Look through the material below. Copy each line that contains the string "script".

Materials provided
▼▼▼

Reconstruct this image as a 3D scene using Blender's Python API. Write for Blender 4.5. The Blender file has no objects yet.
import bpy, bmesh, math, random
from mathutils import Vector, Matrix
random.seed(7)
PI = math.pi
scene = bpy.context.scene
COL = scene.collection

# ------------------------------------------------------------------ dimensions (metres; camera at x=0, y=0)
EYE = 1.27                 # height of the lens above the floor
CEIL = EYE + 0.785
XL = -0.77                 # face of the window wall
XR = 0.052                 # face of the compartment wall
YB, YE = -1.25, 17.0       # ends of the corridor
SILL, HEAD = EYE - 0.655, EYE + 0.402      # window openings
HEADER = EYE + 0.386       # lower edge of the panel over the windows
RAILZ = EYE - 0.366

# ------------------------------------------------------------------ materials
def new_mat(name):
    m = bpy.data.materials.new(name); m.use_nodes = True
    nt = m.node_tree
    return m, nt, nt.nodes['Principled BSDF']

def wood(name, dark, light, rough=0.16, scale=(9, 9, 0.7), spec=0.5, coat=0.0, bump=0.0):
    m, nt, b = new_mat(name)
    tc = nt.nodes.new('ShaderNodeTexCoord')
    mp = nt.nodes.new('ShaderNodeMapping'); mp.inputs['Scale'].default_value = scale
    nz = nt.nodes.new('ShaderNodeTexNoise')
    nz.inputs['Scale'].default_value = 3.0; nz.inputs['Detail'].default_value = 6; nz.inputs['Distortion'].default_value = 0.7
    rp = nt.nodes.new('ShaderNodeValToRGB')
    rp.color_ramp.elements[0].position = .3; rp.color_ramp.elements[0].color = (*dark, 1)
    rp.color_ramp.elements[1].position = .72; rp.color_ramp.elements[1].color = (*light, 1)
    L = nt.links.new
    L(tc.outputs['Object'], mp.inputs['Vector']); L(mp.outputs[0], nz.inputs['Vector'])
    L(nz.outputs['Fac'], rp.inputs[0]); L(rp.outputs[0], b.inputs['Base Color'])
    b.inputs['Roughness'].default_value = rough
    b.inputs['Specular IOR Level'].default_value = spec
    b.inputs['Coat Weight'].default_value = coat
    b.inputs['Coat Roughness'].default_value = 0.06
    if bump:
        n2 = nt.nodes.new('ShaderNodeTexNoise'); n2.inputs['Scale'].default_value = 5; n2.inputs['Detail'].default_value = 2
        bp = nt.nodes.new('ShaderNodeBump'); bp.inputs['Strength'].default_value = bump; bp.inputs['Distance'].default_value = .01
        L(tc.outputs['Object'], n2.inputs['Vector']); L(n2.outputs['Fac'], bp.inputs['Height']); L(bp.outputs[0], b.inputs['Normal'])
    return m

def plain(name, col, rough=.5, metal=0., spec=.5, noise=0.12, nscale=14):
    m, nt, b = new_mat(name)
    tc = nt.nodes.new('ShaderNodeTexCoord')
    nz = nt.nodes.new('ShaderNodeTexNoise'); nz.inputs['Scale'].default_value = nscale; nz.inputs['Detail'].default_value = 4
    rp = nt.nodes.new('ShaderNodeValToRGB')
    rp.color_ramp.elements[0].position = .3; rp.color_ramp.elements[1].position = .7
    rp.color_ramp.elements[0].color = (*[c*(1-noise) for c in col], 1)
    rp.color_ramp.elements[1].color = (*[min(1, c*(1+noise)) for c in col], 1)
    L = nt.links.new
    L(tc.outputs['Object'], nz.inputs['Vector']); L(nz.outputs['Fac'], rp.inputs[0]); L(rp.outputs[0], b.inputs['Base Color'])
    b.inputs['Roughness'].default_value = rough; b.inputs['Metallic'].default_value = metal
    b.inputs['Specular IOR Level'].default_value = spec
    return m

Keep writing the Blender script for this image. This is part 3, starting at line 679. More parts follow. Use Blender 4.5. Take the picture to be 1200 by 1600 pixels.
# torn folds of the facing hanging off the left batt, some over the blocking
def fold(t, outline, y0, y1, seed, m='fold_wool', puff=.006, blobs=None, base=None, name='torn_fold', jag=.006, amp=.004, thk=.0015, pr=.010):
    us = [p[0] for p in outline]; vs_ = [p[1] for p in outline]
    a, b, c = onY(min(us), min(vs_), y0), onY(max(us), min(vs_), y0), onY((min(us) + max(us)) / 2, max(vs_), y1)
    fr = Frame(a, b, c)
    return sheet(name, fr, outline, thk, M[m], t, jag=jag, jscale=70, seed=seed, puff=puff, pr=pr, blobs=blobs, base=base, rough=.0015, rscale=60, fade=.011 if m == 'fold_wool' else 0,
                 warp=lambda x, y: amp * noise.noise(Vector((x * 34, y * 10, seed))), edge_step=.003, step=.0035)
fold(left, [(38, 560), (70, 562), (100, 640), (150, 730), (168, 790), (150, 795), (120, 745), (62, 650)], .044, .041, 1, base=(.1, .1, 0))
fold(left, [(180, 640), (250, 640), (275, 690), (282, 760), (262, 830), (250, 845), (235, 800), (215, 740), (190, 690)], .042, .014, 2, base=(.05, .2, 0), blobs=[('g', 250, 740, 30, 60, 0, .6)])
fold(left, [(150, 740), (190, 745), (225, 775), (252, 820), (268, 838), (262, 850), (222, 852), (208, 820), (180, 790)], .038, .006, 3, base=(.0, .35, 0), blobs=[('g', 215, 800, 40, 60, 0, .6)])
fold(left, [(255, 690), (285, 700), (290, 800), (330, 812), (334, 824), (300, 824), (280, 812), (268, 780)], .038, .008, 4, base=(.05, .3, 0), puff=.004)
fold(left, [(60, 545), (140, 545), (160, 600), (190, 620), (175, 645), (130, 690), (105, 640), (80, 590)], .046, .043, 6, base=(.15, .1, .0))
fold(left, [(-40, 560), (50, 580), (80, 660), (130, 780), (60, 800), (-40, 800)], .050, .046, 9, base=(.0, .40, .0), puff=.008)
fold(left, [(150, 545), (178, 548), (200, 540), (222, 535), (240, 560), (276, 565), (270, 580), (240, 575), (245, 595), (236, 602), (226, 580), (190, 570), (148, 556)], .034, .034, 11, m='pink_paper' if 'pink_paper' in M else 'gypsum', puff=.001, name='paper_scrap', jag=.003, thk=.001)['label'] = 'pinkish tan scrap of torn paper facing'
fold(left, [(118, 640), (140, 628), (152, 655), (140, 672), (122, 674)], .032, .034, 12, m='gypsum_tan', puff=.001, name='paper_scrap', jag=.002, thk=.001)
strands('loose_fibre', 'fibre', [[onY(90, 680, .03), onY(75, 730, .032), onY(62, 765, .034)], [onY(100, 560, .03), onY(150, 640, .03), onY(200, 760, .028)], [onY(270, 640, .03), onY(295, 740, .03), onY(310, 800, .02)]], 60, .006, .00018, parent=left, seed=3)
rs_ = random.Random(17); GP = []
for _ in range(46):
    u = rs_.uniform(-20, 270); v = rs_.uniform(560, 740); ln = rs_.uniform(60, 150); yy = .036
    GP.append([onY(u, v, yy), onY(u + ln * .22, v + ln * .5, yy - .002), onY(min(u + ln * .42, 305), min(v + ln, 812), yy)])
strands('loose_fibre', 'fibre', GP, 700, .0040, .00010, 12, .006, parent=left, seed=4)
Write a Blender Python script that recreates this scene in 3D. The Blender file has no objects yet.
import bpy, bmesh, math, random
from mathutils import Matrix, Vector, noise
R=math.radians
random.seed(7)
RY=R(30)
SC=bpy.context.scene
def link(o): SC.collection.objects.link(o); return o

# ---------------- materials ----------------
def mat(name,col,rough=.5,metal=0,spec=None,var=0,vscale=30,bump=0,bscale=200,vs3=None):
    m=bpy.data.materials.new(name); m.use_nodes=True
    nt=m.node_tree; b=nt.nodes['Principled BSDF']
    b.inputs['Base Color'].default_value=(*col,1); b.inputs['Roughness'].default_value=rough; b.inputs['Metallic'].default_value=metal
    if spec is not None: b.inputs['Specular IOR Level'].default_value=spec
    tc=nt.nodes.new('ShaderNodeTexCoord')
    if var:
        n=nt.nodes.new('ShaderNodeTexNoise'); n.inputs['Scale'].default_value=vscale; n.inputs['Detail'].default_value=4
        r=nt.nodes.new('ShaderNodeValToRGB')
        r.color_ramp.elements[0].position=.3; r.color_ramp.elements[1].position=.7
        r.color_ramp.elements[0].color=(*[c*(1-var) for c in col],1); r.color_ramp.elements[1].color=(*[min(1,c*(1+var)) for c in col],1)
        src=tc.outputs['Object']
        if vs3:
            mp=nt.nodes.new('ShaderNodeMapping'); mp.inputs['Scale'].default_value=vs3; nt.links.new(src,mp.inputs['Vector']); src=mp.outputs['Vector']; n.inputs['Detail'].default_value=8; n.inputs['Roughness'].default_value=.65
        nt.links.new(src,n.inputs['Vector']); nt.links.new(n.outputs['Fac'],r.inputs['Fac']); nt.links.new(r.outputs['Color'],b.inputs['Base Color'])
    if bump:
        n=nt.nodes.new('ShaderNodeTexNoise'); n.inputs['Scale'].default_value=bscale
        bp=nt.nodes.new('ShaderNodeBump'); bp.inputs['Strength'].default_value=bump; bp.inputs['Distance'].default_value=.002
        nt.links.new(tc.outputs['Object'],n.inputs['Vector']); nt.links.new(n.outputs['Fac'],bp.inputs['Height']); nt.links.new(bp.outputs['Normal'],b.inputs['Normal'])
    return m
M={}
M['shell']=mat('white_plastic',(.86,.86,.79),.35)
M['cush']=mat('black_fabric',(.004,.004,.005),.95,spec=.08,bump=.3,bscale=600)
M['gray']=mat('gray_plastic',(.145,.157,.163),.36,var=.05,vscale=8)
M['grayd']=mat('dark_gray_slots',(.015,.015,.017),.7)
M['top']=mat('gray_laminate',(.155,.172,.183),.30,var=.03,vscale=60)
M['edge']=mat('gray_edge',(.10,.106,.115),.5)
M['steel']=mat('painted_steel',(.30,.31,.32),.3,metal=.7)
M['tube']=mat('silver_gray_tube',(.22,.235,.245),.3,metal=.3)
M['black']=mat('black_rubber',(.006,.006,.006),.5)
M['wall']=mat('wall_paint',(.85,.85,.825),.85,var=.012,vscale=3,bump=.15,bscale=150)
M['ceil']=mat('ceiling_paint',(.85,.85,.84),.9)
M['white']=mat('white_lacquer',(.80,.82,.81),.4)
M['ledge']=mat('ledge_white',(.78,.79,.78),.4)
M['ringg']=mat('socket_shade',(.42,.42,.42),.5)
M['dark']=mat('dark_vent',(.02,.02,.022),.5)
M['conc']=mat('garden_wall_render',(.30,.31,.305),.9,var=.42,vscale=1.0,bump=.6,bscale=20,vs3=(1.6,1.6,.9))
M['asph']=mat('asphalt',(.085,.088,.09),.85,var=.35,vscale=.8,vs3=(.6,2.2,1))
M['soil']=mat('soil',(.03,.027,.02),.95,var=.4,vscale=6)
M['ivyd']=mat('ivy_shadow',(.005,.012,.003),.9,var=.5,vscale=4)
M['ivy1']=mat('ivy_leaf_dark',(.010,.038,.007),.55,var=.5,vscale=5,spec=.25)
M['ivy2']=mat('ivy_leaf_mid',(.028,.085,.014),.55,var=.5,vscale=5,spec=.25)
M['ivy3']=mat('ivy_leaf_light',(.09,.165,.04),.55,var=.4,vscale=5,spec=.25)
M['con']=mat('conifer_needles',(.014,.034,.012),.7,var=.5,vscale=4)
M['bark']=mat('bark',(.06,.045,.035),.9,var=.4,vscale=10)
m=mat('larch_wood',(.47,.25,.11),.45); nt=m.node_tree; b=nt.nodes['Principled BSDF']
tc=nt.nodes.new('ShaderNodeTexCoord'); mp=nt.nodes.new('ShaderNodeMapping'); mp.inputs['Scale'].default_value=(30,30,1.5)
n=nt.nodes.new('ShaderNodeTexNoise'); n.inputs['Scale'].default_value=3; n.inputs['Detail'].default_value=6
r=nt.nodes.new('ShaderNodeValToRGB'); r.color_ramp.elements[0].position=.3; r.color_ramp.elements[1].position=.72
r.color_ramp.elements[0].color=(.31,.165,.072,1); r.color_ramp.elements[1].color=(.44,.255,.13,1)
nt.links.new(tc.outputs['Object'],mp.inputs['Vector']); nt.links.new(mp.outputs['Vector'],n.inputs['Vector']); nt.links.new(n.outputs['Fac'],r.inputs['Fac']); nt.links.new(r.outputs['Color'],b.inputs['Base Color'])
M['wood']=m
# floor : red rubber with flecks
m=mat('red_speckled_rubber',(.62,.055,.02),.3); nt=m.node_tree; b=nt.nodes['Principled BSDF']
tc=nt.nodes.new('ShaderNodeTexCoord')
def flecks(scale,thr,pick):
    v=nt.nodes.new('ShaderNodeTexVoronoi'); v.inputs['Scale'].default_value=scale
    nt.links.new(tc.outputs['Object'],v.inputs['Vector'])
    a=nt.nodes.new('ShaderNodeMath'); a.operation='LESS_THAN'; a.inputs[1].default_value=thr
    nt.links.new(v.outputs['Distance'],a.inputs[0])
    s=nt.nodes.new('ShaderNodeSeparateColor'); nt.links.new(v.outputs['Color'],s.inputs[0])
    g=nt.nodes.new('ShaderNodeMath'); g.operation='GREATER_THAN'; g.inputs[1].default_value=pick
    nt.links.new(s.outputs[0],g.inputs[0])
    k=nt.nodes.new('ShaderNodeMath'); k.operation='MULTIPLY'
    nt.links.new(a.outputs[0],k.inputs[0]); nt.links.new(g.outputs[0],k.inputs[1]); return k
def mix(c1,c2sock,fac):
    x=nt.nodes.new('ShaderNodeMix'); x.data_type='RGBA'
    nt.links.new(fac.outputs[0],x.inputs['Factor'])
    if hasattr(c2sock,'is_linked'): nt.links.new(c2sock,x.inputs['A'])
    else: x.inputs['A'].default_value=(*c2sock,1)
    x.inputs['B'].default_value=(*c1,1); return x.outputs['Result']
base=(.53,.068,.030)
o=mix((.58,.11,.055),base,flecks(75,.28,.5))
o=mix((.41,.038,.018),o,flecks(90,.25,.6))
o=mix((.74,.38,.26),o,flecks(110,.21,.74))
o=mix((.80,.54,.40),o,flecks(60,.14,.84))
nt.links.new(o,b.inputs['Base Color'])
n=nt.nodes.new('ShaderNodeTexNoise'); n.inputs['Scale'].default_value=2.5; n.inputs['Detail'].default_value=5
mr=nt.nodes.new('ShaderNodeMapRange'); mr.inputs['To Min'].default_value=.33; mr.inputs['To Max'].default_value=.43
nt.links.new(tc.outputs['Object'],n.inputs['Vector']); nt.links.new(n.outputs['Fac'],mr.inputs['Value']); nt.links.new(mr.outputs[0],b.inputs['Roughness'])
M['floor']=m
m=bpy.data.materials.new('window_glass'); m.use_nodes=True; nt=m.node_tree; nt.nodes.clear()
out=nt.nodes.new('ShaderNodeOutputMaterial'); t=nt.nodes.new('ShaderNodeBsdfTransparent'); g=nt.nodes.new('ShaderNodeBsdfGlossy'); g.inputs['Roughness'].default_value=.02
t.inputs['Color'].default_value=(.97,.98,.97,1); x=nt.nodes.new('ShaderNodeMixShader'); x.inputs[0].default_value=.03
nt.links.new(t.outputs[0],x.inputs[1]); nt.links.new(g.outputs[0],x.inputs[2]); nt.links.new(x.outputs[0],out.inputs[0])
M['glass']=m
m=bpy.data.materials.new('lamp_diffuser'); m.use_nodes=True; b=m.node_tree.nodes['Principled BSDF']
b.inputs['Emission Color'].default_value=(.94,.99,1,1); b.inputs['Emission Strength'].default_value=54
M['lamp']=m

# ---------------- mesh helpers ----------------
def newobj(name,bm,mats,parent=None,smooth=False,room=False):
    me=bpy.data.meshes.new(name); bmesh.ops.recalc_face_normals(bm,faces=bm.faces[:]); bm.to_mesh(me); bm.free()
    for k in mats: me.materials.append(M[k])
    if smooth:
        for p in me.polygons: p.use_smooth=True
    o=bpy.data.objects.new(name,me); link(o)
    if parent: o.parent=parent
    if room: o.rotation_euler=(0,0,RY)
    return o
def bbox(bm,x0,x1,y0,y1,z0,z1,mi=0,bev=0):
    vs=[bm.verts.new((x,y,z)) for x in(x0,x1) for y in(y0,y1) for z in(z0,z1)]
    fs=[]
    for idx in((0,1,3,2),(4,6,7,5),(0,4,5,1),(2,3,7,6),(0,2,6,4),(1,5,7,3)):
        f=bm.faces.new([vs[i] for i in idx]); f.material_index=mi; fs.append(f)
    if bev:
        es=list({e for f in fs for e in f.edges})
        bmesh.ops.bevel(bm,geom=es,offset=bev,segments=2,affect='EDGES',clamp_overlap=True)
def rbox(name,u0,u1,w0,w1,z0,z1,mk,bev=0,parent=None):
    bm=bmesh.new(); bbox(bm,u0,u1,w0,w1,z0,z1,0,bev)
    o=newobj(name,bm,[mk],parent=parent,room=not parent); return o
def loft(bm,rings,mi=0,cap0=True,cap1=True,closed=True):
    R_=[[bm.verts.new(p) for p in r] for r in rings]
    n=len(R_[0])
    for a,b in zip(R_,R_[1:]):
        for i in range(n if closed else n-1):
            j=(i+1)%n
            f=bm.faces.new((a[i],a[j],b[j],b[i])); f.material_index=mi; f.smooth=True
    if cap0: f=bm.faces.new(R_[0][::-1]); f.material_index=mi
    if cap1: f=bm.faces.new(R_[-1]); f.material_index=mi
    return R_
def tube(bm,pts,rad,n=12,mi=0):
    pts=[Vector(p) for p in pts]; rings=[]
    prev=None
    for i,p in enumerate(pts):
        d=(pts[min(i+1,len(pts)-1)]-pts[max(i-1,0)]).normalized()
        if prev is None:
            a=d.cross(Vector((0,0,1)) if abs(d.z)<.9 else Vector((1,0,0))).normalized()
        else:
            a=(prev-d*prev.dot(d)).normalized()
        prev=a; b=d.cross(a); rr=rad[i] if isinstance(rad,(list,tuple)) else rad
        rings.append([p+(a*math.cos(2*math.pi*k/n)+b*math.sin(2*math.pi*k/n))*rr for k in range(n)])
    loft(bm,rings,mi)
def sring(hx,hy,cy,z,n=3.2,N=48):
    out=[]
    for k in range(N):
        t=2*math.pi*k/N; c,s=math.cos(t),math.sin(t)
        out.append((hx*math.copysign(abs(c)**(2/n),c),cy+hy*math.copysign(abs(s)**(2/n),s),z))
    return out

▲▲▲

Solved problem
Keep writing the Blender script for this image. This is part 3, starting at line 679. More parts follow. Use Blender 4.5. Take the picture to be 1200 by 1600 pixels.
Write a Blender Python script that recreates this scene in 3D. The Blender file has no objects yet.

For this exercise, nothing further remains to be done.